**Task instructions:**
Repeat the full listing below verbatim and keep the images out.

═════ Supplied information

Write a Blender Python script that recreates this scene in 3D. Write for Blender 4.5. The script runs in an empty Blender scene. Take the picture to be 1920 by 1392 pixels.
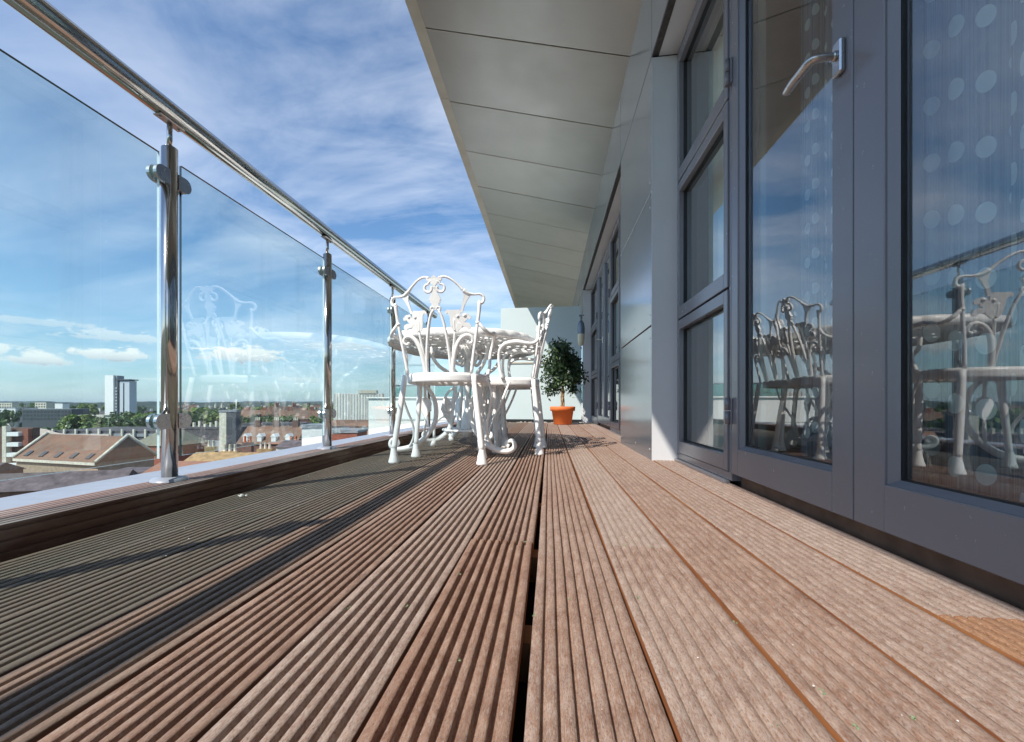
import bpy, math, random
from mathutils import Vector, Matrix
R = math.radians
rnd = random.Random(7)
# ------------------------------------------------------------ camera
sc = bpy.context.scene
COL = sc.collection
PSI = math.atan(130/850.); CS = math.cos(PSI); SN = math.sin(PSI); H = .287
cam_d = bpy.data.cameras.new('camera'); cam = bpy.data.objects.new('camera', cam_d); COL.objects.link(cam)
cam_d.sensor_width = 36; cam_d.lens = 36*850/1920; cam_d.shift_x = 60/1920; cam_d.shift_y = 61/1920
cam_d.clip_start = .02; cam_d.clip_end = 20000
cam.location = (0, 0, H); cam.rotation_euler = (R(90), 0, PSI); sc.camera = cam
# ------------------------------------------------------------ light
SD = Vector((-.5376, -.774, 1)).normalized()
ELEV = math.asin(SD.z); AZ = math.atan2(SD.x, SD.y)
sl = bpy.data.lights.new('sun', 'SUN'); sl.energy = 4.9; sl.angle = R(.5); sl.color = (1, .94, .85)
so = bpy.data.objects.new('sun', sl); COL.objects.link(so); so.rotation_euler = SD.to_track_quat('Z', 'Y').to_euler()
sc.view_settings.view_transform = 'Standard'; sc.view_settings.look = 'None'; sc.view_settings.gamma = 1
sc.view_settings.use_curve_mapping = False; sc.view_settings.exposure = 0.32
sc.cycles.max_bounces = 10; sc.cycles.transparent_max_bounces = 24; sc.cycles.glossy_bounces = 5

class NT:
    """small helper for writing node graphs"""
    def __init__(s, tree): s.t = tree; s.n = tree.nodes; s.l = tree.links; s.n.clear()
    def new(s, typ, **kw):
        n = s.n.new(typ)
        for k, v in kw.items(): setattr(n, k, v)
        return n
    def put(s, n, key, v):
        i = n.inputs[key]
        if hasattr(v, 'is_output') or isinstance(v, bpy.types.NodeSocket): s.l.new(v, i)
        else: i.default_value = v
    def math(s, op, a, b=0.0, clamp=False):
        n = s.new('ShaderNodeMath', operation=op, use_clamp=clamp); s.put(n, 0, a); s.put(n, 1, b); return n.outputs[0]
    def noise(s, vec, scale, detail=4, rough=.5, dist=0.0):
        n = s.new('ShaderNodeTexNoise'); s.put(n, 'Vector', vec); s.put(n, 'Scale', scale); s.put(n, 'Detail', detail)
        s.put(n, 'Roughness', rough); s.put(n, 'Distortion', dist); return n.outputs['Fac']
    def mapping(s, vec, scale=(1, 1, 1), rot=(0, 0, 0), loc=(0, 0, 0)):
        n = s.new('ShaderNodeMapping'); s.put(n, 'Vector', vec); s.put(n, 'Scale', scale); s.put(n, 'Rotation', rot); s.put(n, 'Location', loc)
        return n.outputs[0]
    def ramp(s, fac, stops, mode='LINEAR'):
        n = s.new('ShaderNodeValToRGB'); s.put(n, 'Fac', fac); r = n.color_ramp; r.interpolation = mode
        while len(r.elements) < len(stops): r.elements.new(.5)
        for e, (p, c) in zip(r.elements, stops):
            e.position = p; e.color = tuple(c) + (1,) if not isinstance(c, (int, float)) else (c, c, c, 1)
        return n.outputs['Color']
    def mix(s, fac, a, b, blend='MIX'):
        n = s.new('ShaderNodeMix', data_type='RGBA', blend_type=blend); s.put(n, 0, fac)
        for k, v in ((6, a), (7, b)):
            if isinstance(v, tuple) and len(v) == 3: v = v + (1,)
            s.put(n, k, v)
        return n.outputs[2]
    def maprange(s, v, a, b, c=0., d=1.):
        n = s.new('ShaderNodeMapRange'); s.put(n, 0, v); s.put(n, 1, a); s.put(n, 2, b); s.put(n, 3, c); s.put(n, 4, d); return n.outputs[0]

# ------------------------------------------------------------ sky: physical sky with cirrus and low cumulus
world = bpy.data.worlds.new('World'); sc.world = world; world.use_nodes = True
w = NT(world.node_tree)
tc = w.new('ShaderNodeTexCoord').outputs['Generated']
sky = w.new('ShaderNodeTexSky', sky_type='NISHITA'); sky.sun_disc = False
sky.sun_elevation = ELEV; sky.sun_rotation = AZ % (2*math.pi); sky.air_density = 1.0; sky.dust_density = .6; sky.ozone_density = 2.5
sep = w.new('ShaderNodeSeparateXYZ'); w.put(sep, 0, tc)
dx, dy, dz = sep.outputs[0], sep.outputs[1], sep.outputs[2]
zz = w.math('ADD', w.math('MAXIMUM', dz, 0.0), .16)
cmb = w.new('ShaderNodeCombineXYZ'); w.put(cmb, 0, w.math('DIVIDE', dx, zz)); w.put(cmb, 1, w.math('DIVIDE', dy, zz)); flat = cmb.outputs[0]
m1 = w.mapping(flat, scale=(.8, 1.5, 1), rot=(0, 0, R(55)), loc=(.3, .9, 0))
n1 = w.noise(m1, 1.05, 8, .56, .9)
m2 = w.mapping(flat, scale=(1.1, 2.0, 1), rot=(0, 0, R(62)), loc=(3.1, 1.7, 0))
n2 = w.noise(m2, 1.9, 10, .66, 1.2)
m3 = w.mapping(flat, loc=(.4, 5.2, 0)); n3 = w.noise(m3, .62, 3, .5)
cir = w.math('ADD', w.math('MULTIPLY', n1, .66), w.math('ADD', w.math('MULTIPLY', n2, .22), w.math('MULTIPLY', n3, .42)))
cirf = w.maprange(cir, .56, .90, 0, .72)
# more cirrus to the right of the view, clearer to the left
az = w.new('ShaderNodeMath', operation='ARCTAN2'); w.put(az, 0, dx); w.put(az, 1, dy)
elv = w.math('ARCSINE', dz)
azb = w.maprange(az.outputs[0], R(-52), R(-8), .5, 1.25)
cirf = w.math('MULTIPLY', cirf, azb)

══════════

**Answer to this task:**
Write a Blender Python script that recreates this scene in 3D. Write for Blender 4.5. The script runs in an empty Blender scene. Take the picture to be 1920 by 1392 pixels.
import bpy, math, random
from mathutils import Vector, Matrix
R = math.radians
rnd = random.Random(7)
# ------------------------------------------------------------ camera
sc = bpy.context.scene
COL = sc.collection
PSI = math.atan(130/850.); CS = math.cos(PSI); SN = math.sin(PSI); H = .287
cam_d = bpy.data.cameras.new('camera'); cam = bpy.data.objects.new('camera', cam_d); COL.objects.link(cam)
cam_d.sensor_width = 36; cam_d.lens = 36*850/1920; cam_d.shift_x = 60/1920; cam_d.shift_y = 61/1920
cam_d.clip_start = .02; cam_d.clip_end = 20000
cam.location = (0, 0, H); cam.rotation_euler = (R(90), 0, PSI); sc.camera = cam
# ------------------------------------------------------------ light
SD = Vector((-.5376, -.774, 1)).normalized()
ELEV = math.asin(SD.z); AZ = math.atan2(SD.x, SD.y)
sl = bpy.data.lights.new('sun', 'SUN'); sl.energy = 4.9; sl.angle = R(.5); sl.color = (1, .94, .85)
so = bpy.data.objects.new('sun', sl); COL.objects.link(so); so.rotation_euler = SD.to_track_quat('Z', 'Y').to_euler()
sc.view_settings.view_transform = 'Standard'; sc.view_settings.look = 'None'; sc.view_settings.gamma = 1
sc.view_settings.use_curve_mapping = False; sc.view_settings.exposure = 0.32
sc.cycles.max_bounces = 10; sc.cycles.transparent_max_bounces = 24; sc.cycles.glossy_bounces = 5

class NT:
    """small helper for writing node graphs"""
    def __init__(s, tree): s.t = tree; s.n = tree.nodes; s.l = tree.links; s.n.clear()
    def new(s, typ, **kw):
        n = s.n.new(typ)
        for k, v in kw.items(): setattr(n, k, v)
        return n
    def put(s, n, key, v):
        i = n.inputs[key]
        if hasattr(v, 'is_output') or isinstance(v, bpy.types.NodeSocket): s.l.new(v, i)
        else: i.default_value = v
    def math(s, op, a, b=0.0, clamp=False):
        n = s.new('ShaderNodeMath', operation=op, use_clamp=clamp); s.put(n, 0, a); s.put(n, 1, b); return n.outputs[0]
    def noise(s, vec, scale, detail=4, rough=.5, dist=0.0):
        n = s.new('ShaderNodeTexNoise'); s.put(n, 'Vector', vec); s.put(n, 'Scale', scale); s.put(n, 'Detail', detail)
        s.put(n, 'Roughness', rough); s.put(n, 'Distortion', dist); return n.outputs['Fac']
    def mapping(s, vec, scale=(1, 1, 1), rot=(0, 0, 0), loc=(0, 0, 0)):
        n = s.new('ShaderNodeMapping'); s.put(n, 'Vector', vec); s.put(n, 'Scale', scale); s.put(n, 'Rotation', rot); s.put(n, 'Location', loc)
        return n.outputs[0]
    def ramp(s, fac, stops, mode='LINEAR'):
        n = s.new('ShaderNodeValToRGB'); s.put(n, 'Fac', fac); r = n.color_ramp; r.interpolation = mode
        while len(r.elements) < len(stops): r.elements.new(.5)
        for e, (p, c) in zip(r.elements, stops):
            e.position = p; e.color = tuple(c) + (1,) if not isinstance(c, (int, float)) else (c, c, c, 1)
        return n.outputs['Color']
    def mix(s, fac, a, b, blend='MIX'):
        n = s.new('ShaderNodeMix', data_type='RGBA', blend_type=blend); s.put(n, 0, fac)
        for k, v in ((6, a), (7, b)):
            if isinstance(v, tuple) and len(v) == 3: v = v + (1,)
            s.put(n, k, v)
        return n.outputs[2]
    def maprange(s, v, a, b, c=0., d=1.):
        n = s.new('ShaderNodeMapRange'); s.put(n, 0, v); s.put(n, 1, a); s.put(n, 2, b); s.put(n, 3, c); s.put(n, 4, d); return n.outputs[0]

# ------------------------------------------------------------ sky: physical sky with cirrus and low cumulus
world = bpy.data.worlds.new('World'); sc.world = world; world.use_nodes = True
w = NT(world.node_tree)
tc = w.new('ShaderNodeTexCoord').outputs['Generated']
sky = w.new('ShaderNodeTexSky', sky_type='NISHITA'); sky.sun_disc = False
sky.sun_elevation = ELEV; sky.sun_rotation = AZ % (2*math.pi); sky.air_density = 1.0; sky.dust_density = .6; sky.ozone_density = 2.5
sep = w.new('ShaderNodeSeparateXYZ'); w.put(sep, 0, tc)
dx, dy, dz = sep.outputs[0], sep.outputs[1], sep.outputs[2]
zz = w.math('ADD', w.math('MAXIMUM', dz, 0.0), .16)
cmb = w.new('ShaderNodeCombineXYZ'); w.put(cmb, 0, w.math('DIVIDE', dx, zz)); w.put(cmb, 1, w.math('DIVIDE', dy, zz)); flat = cmb.outputs[0]
m1 = w.mapping(flat, scale=(.8, 1.5, 1), rot=(0, 0, R(55)), loc=(.3, .9, 0))
n1 = w.noise(m1, 1.05, 8, .56, .9)
m2 = w.mapping(flat, scale=(1.1, 2.0, 1), rot=(0, 0, R(62)), loc=(3.1, 1.7, 0))
n2 = w.noise(m2, 1.9, 10, .66, 1.2)
m3 = w.mapping(flat, loc=(.4, 5.2, 0)); n3 = w.noise(m3, .62, 3, .5)
cir = w.math('ADD', w.math('MULTIPLY', n1, .66), w.math('ADD', w.math('MULTIPLY', n2, .22), w.math('MULTIPLY', n3, .42)))
cirf = w.maprange(cir, .56, .90, 0, .72)
# more cirrus to the right of the view, clearer to the left
az = w.new('ShaderNodeMath', operation='ARCTAN2'); w.put(az, 0, dx); w.put(az, 1, dy)
elv = w.math('ARCSINE', dz)
azb = w.maprange(az.outputs[0], R(-52), R(-8), .5, 1.25)
cirf = w.math('MULTIPLY', cirf, azb)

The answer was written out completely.